The Case of the Intransigent Intransitive Verb

Ovid on 2005-11-07T00:10:47

It was a complete mystery. My beautifully implemented Model::World test had the following line of code:

$player->put($box, $ring);

And that dies with the message:

You can't put anything in the player

The intent was, when a player receives a message, it assumes it has a verb, an optional object, and zero or more arguments after that. However, the box, ring, and player classes are all subclasses of the Thing class. This was bad. Everytime I add a possible "Verb" to the box class, player should not automatically inherit it. Instead, the player should always be able to inspect a thing and figure out what it can do. I can override put in the player class, but every time I add a verb for the box class, I have to remember to override it in the player class. This is wrong.

Instead, I need to create an "abstract thing" class which provides only the tiniest amount of code. Then the player can inherit from the abstract thing class and a "item" (bad name) or other class can also inherit from that and the box and ring inherit from the item class. Thus I avoid bad inheritance.

The comes a real problem: what can a player do? A player can "do" any verb the player defines. These are often intransitive verbs, verbs which do not take a direct object. For example, "Johns jumps" has an intransitive verb. A player can also "do" any verb a thing allows. If a Box class supplies a "break" method (and verb), then "John breaks the box" is allowed and this calls the "box->break" method.

The problem comes in when a verb can be used either transitively or intrasitively. A player can just "look around" and we have an intransitive verb. What if a player looks at another player? Now it's not an intransitive verb. I can't just "player2->look". So now when actions are performed, I'll have to consider whether the invocant is the subject or the object of the action. I'm sure there is a simple way of doing this, but I'm going to have to mull over this for a while.

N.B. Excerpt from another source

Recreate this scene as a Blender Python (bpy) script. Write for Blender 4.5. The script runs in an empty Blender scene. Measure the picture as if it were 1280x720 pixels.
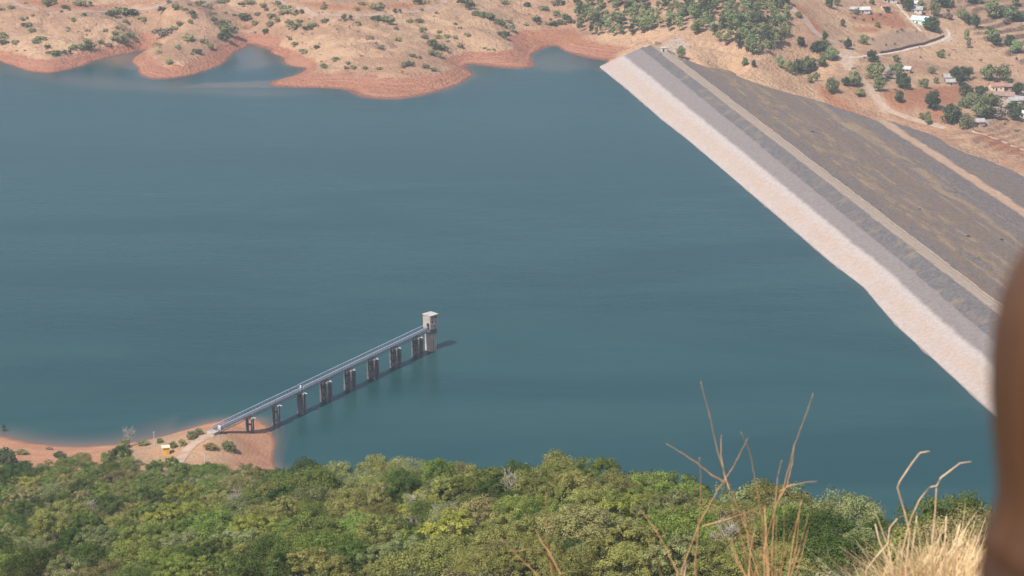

Don't throw away information...

pdcawley on 2005-11-07T06:55:42

sub look {
    my($self, $object) = @_;
    if ($self == $object) { ... }
    else { $object->look($object) }
}


Easy.
   

Two actions

VSarkiss on 2005-11-07T14:51:13

It sounds like you have two different methods, look_around and look_at. The former doesn't take an object, the latter does.

OT: Agents

Theory on 2005-11-07T16:09:11

Are the agents of verbs (the subjects) always players? Could they be other things (bots, monsters, etc.)? Perhaps the class should be Agent rather than Player.